I have not always felt this way. For a long period of time I struggled with my identity as a Northern Irish citizen, wishing that I hadn’t started from there.
It seems that the more I have found my place in Scotland, made my home in Glasgow, the more I have grown to love and hope for my first home, for Northern Ireland.
The last two years saw a lot of political posturing in my second home, and brought that first home to mind often.
The stories we tell ourselves matter.
On the whole, I found myself deeply excited and encourage by the discussions surrounding the Scottish independence vote in Sept 2014. What started as a mud-slinging campaign became, for many of us, a real conversation about the kind of nation we wanted to live in (regardless of how we intended to vote).
The similarities between Northern Ireland and Scotland are many.
Is it possible for us to hold intelligent conversations – to imagine a better future – regardless of our political system, religion, school, village…?
Walter Brueggemann reflects on this need for imagination.
We need to ask not whether it is realistic or practical or viable but whether it is imaginable. We need to ask if our consciousness and imagination have been so assaulted and co-opted by the royal consciousness that we have been robbed of the courage or power to think an alternative thought.

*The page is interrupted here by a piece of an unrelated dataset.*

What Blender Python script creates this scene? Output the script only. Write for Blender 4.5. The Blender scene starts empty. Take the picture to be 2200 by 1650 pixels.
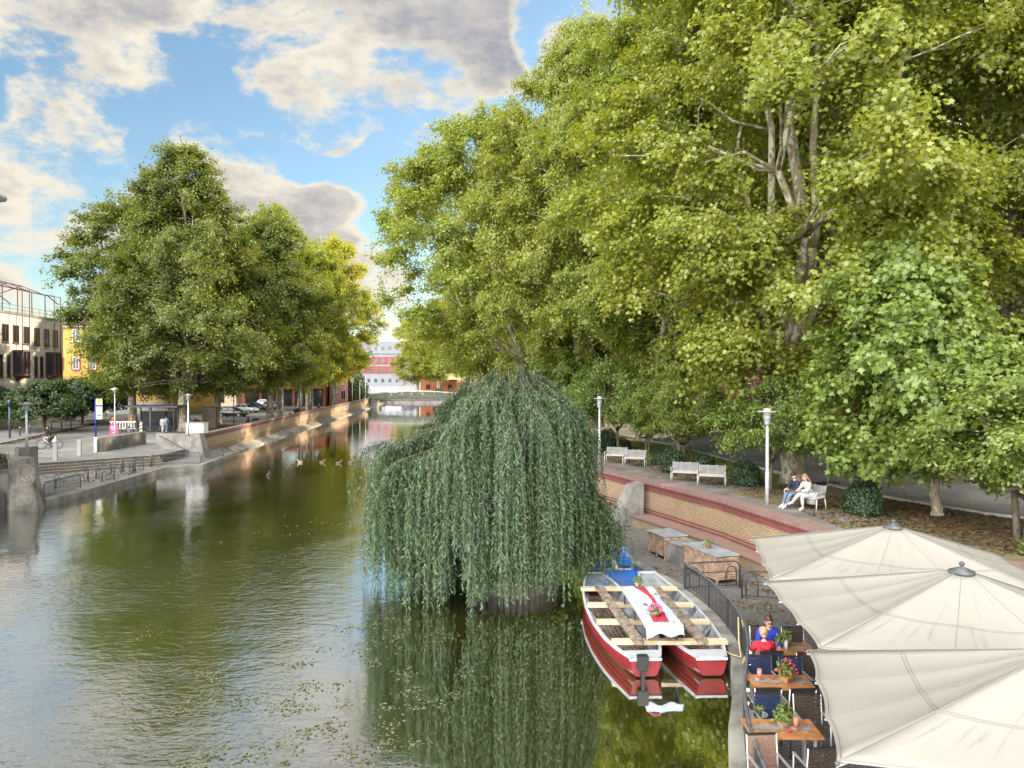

The Prophetic Imagination – Walter Brueggemann
I dream of this for Northern Ireland, in the same ways I dream of it for Scotland. In the post-referendum haze, it was easy to find ourselves sidetracked and lazy in the language we used. It was tempting to take the easy way out and stigmatise ‘the other side’.
This, I think, is our greatest challenge: a failure of imagination.
Having already spent a long time in a deeply divided nation, I have no desire to see Scotland become (more of) one too. Can we be brave enough, have courage enough, to not settle for polarisation but to push and prod our nations onwards? Can we commit together to walk slowly towards a better life?
There are so many ways to be brave in this world. Sometimes bravery involves laying down your life for something bigger than yourself, or for someone else. Sometimes it involves giving up everything you have ever known, or everyone you have ever loved, for the sake of something greater.
But sometimes it doesn’t.
Sometimes it is nothing more than gritting your teeth through pain, and the work of every day, the slow walk toward a better life.
That is the sort of bravery I must have now.